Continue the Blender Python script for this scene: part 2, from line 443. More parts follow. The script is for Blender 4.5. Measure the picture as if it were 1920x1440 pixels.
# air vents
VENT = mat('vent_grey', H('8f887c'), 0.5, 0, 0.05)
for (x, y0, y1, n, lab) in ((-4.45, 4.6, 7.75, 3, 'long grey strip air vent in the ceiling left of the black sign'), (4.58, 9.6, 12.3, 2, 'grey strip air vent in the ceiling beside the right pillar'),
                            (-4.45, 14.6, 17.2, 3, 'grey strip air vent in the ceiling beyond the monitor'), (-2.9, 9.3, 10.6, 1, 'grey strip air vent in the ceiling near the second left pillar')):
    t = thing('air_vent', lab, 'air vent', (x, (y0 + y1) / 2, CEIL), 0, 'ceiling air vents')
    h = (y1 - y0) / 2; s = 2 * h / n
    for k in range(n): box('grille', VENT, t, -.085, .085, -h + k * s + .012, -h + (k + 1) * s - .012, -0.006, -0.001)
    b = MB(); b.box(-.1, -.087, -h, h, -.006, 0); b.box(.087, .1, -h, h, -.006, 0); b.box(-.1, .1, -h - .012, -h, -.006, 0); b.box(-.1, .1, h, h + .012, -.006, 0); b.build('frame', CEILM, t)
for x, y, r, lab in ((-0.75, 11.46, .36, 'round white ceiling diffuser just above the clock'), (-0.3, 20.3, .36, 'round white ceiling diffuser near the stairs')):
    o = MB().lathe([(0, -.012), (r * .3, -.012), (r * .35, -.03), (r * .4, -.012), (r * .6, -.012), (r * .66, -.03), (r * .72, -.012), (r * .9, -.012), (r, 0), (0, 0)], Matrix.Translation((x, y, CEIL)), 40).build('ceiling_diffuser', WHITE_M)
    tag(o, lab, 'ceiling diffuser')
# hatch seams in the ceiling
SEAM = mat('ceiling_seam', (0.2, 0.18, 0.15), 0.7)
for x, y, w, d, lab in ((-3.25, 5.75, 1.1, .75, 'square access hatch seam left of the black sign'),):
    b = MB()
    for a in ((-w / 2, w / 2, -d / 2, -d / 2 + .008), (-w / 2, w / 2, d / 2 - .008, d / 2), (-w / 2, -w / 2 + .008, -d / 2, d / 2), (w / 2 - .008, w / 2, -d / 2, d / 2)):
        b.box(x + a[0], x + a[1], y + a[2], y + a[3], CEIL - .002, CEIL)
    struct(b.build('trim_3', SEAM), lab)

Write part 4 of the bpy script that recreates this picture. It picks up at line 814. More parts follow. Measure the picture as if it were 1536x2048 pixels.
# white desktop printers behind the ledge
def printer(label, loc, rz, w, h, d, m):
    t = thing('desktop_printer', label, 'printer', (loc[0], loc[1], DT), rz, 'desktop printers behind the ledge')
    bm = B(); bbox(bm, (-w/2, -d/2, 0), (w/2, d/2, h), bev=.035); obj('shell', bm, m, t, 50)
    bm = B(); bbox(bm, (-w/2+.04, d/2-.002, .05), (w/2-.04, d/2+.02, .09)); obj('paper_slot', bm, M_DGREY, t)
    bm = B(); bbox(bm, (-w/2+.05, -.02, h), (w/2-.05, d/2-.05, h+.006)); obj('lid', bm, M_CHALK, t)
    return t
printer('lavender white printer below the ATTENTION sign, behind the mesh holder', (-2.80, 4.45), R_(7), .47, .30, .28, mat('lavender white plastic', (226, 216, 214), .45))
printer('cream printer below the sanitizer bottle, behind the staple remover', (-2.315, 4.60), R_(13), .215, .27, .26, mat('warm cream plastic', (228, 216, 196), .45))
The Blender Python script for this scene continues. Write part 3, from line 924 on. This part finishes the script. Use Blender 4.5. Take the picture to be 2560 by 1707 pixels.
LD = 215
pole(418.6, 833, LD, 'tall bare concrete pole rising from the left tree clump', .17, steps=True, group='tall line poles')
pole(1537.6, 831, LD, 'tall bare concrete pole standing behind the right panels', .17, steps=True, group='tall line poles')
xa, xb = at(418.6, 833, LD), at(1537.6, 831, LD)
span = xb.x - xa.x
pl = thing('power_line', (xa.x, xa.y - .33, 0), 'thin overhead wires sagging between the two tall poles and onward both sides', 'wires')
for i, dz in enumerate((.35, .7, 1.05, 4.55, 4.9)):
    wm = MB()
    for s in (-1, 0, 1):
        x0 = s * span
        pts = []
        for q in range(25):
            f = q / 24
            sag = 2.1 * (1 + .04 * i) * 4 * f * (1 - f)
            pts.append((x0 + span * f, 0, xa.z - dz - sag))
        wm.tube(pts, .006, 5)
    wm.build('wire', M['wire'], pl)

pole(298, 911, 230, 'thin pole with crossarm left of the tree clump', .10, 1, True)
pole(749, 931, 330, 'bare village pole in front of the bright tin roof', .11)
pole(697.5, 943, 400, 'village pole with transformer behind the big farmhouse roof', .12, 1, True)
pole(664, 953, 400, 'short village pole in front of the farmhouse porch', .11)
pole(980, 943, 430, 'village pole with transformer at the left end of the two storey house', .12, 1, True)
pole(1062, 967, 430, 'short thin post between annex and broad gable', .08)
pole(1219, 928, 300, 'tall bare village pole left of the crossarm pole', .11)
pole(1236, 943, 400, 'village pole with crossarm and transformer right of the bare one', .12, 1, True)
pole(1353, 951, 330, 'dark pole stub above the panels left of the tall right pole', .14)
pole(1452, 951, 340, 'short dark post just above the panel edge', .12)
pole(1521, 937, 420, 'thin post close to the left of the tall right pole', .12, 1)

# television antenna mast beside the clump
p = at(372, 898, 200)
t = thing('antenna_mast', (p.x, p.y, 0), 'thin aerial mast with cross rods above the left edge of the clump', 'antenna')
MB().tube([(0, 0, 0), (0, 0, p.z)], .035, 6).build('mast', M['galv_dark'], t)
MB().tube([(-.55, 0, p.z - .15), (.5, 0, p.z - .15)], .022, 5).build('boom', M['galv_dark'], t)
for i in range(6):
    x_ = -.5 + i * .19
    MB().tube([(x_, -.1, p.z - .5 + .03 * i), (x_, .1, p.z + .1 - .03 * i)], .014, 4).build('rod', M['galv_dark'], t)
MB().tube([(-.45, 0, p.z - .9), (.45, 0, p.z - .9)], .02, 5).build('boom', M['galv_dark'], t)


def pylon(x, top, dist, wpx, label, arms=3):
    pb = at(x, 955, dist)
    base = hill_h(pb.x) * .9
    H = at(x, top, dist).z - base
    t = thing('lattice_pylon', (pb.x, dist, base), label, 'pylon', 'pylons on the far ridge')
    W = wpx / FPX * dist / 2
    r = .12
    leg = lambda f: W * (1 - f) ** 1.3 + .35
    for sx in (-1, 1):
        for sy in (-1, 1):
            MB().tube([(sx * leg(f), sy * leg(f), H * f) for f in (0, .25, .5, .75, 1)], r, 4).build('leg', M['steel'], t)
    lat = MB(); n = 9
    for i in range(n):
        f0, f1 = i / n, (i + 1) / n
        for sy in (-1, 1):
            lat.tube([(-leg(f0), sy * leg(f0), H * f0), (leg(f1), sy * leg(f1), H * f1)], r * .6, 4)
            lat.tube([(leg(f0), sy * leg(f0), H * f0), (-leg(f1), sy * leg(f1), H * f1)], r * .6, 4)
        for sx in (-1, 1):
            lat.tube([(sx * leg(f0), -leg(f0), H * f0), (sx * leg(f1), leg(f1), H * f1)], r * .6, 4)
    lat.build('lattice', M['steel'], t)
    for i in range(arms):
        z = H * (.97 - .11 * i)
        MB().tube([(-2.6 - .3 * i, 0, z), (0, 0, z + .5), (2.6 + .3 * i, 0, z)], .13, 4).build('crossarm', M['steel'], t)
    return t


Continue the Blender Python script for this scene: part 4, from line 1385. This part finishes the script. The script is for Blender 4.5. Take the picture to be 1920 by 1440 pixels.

********

**Written problem:**
Using the records above, gather all lines where the string "this" is present.

**Reply to the task:**
Continue the Blender Python script for this scene: part 2, from line 443. More parts follow. The script is for Blender 4.5. Measure the picture as if it were 1920x1440 pixels.
Write part 4 of the bpy script that recreates this picture. It picks up at line 814. More parts follow. Measure the picture as if it were 1536x2048 pixels.
The Blender Python script for this scene continues. Write part 3, from line 924 on. This part finishes the script. Use Blender 4.5. Take the picture to be 2560 by 1707 pixels.
Continue the Blender Python script for this scene: part 4, from line 1385. This part finishes the script. The script is for Blender 4.5. Take the picture to be 1920 by 1440 pixels.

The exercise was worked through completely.